加藤文博選手のオーダーメードマシンを作る。
  まずは加藤文博さんから新規トライアルエンジンへの要望を聞くと、排気量
アップをして、軽量化して欲しいだった。 フレームに対しての要望は聞いていないので知らない。 多分、軽量化とスリムポジションだったと思う。
エンジンの改良は多岐に渡る。

排気量:
  まずは要望通りに排気量を250ccから330ccにアップした。
出力調整:
  これが要であった。 排気量アップを要望するからには出力アップだと思ったが、試作エンジンが出来上がって試乗して貰うとパワーがあり過ぎて乗り難い
と言って来た。 つまり加藤選手の言う排気量アップは出力アップでは無く、
低速トルクアップだったのだ。 ピークパワーは簡単に落とせることが出来た。   KT250の量産エンジンが取った低速トルクアップ手法は排気タイミングを落とす手法であったが、これが低速域でのギクシャク感を生んでいるとみて、排気タイミングを高速側に振って、EXパイプを長くすることで、低回転域のギクシャク感が消えてくれた。
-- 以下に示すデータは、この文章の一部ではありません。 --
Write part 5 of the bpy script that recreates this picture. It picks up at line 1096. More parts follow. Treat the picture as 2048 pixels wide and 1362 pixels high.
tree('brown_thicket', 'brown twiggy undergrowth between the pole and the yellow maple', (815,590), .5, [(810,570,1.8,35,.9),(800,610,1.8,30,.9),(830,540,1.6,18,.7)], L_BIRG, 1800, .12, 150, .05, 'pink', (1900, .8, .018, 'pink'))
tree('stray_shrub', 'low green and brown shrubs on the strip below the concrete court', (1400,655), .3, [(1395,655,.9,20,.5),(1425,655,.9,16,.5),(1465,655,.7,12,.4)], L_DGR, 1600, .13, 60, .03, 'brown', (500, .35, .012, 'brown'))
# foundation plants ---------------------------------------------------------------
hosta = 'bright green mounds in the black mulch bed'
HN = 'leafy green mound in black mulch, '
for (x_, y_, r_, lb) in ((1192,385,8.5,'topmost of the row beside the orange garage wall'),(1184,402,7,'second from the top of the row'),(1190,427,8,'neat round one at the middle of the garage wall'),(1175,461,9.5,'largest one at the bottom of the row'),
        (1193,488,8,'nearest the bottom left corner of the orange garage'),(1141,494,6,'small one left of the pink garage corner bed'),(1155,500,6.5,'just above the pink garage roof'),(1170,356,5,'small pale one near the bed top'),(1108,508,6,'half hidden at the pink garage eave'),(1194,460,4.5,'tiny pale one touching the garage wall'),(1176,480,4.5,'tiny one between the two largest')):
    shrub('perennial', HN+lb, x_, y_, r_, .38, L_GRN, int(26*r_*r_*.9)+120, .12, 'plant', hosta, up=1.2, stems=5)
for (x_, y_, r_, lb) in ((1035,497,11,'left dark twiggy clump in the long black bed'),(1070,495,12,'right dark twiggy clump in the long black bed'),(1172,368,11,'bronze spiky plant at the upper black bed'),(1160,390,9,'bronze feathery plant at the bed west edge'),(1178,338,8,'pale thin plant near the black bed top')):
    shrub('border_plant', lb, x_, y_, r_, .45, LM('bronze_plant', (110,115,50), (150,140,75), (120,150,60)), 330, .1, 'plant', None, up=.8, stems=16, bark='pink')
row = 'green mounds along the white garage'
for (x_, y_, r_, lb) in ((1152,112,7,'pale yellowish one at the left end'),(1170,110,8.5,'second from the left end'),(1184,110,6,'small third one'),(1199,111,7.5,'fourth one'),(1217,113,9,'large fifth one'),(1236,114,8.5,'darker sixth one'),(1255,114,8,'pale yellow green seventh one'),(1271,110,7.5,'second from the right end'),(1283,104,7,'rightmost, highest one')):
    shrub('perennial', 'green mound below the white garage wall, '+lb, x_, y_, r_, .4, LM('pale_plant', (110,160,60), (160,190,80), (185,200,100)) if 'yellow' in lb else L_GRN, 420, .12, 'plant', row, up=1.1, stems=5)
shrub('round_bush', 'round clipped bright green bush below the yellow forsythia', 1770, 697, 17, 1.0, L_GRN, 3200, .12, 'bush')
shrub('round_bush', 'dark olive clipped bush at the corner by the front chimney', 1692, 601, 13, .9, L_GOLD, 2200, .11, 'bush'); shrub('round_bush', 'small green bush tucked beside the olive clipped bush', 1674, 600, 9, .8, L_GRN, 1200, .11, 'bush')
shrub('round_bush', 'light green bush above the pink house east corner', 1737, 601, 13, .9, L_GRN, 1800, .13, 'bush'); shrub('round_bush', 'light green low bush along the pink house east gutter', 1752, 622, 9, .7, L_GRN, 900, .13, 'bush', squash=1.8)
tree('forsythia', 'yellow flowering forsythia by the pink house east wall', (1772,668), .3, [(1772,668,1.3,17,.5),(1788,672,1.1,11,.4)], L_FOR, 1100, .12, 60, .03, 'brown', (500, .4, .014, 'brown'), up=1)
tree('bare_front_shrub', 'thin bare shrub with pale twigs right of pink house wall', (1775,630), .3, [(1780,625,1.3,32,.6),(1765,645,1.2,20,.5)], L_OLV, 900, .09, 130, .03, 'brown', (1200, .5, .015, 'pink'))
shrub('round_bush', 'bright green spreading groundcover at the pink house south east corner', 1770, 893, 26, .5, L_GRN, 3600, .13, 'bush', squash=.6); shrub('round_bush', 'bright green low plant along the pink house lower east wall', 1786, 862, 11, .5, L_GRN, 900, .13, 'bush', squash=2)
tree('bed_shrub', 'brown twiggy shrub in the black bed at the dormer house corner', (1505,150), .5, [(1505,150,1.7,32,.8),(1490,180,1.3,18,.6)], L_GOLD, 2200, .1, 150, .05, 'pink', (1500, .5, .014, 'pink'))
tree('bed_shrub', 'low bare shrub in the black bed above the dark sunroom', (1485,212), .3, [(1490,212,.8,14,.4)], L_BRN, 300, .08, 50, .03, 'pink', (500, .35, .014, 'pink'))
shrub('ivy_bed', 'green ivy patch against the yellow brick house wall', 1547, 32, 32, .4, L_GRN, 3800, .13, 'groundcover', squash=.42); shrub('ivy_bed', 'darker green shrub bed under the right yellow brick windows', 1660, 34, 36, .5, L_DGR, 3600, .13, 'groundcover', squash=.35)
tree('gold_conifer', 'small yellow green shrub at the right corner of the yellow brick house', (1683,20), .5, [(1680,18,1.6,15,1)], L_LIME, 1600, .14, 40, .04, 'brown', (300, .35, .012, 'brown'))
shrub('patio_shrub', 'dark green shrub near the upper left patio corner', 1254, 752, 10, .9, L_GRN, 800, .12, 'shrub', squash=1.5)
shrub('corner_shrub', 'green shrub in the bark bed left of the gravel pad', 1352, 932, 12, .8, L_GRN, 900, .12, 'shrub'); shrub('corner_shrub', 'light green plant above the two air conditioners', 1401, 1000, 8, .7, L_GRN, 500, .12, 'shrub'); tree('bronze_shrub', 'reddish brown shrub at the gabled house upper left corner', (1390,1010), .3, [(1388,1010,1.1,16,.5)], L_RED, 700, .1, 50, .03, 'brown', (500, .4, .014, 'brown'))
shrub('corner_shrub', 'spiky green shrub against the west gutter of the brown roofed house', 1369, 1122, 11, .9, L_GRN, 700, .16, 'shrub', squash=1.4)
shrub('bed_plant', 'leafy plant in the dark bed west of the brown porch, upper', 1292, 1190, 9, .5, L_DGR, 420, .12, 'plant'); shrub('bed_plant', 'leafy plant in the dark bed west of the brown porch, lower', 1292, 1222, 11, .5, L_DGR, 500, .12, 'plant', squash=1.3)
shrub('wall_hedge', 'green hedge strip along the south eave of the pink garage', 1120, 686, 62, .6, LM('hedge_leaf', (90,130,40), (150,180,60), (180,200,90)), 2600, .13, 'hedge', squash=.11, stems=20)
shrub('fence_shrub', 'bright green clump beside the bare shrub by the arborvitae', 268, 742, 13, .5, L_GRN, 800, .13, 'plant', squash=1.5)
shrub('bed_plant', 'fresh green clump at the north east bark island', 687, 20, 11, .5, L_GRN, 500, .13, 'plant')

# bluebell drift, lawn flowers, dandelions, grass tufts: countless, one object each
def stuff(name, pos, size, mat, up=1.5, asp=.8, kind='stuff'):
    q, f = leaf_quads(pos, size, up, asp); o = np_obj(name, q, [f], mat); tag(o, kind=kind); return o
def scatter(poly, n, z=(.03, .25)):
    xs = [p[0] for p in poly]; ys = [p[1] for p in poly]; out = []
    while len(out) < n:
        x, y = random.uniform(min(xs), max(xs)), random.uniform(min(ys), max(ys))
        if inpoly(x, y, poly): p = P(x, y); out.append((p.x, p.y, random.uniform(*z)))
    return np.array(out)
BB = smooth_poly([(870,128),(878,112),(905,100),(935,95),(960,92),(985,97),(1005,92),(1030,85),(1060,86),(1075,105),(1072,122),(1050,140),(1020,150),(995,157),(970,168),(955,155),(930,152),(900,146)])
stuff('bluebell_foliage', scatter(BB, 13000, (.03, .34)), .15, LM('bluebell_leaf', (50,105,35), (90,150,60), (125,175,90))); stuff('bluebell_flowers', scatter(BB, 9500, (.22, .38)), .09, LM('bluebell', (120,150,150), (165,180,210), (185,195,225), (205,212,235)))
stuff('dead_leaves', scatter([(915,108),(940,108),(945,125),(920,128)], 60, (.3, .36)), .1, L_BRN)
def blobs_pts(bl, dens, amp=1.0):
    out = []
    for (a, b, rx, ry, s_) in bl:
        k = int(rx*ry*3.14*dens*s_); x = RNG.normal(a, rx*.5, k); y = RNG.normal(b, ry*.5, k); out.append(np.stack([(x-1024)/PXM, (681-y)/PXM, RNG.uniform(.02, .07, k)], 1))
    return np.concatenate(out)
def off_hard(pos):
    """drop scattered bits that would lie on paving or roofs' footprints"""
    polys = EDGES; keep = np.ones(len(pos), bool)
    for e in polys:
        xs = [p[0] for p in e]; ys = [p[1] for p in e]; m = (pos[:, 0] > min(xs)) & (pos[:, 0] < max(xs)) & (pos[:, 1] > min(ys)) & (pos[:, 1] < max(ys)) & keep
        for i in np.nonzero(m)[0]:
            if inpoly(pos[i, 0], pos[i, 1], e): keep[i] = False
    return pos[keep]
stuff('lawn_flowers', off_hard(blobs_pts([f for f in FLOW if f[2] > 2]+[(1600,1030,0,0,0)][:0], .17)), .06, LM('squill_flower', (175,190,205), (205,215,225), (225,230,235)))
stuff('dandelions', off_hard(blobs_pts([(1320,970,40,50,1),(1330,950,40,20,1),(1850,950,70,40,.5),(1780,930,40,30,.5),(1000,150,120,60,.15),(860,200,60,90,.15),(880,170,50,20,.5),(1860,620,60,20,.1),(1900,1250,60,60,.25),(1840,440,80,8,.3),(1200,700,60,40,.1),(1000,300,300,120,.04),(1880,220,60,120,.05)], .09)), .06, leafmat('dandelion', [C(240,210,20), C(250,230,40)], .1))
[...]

  エンジン冷却に寄与するかどうか判らないが、個人の趣味でラジアルフィンとした。 ラジアルフィンは鋳造屋泣かせであるがモトクロス車でも使っている。
クラッチの軽量化:
  排気量アップによりトルクが増大したが、エンジンの軽量化の為にKX125のクラッチを流用する。 トライアルではクラッチを焼ける程には使用しないので、クラッチの小型化には問題なかった。
T/Mギヤの軽量化:
  T/MギヤもKX125サイズと小型軽量化するが、KXの6速に対して5速化してギヤ巾を広げ、ギヤ強度は確保出来た。 ギヤレシオは従来のトライアル車同様に1速〜3速までをクロスレシオに、4速〜5速をワイドレシオとした。
フラマスアップを行う:
  排気量アップに伴い低速トルクは増大する。 低回転で滑かな回転を得る為にはトルクに見合ったフラマスアップが必要となる。 単にフラマス径をアップすると最低地上高に影響するので鉄の比重7.85より比重が大きい高価なタングステン 比重19.3をフライホイールに焼き嵌めすることにした。 当時、タングステンの輪っぱの試作は1ヶ20万円もした。
ネットで見付けた ”KT330”マシン。
F/MはKT330で無い様であるがエンジンは
KT330に間違いなさそうだ。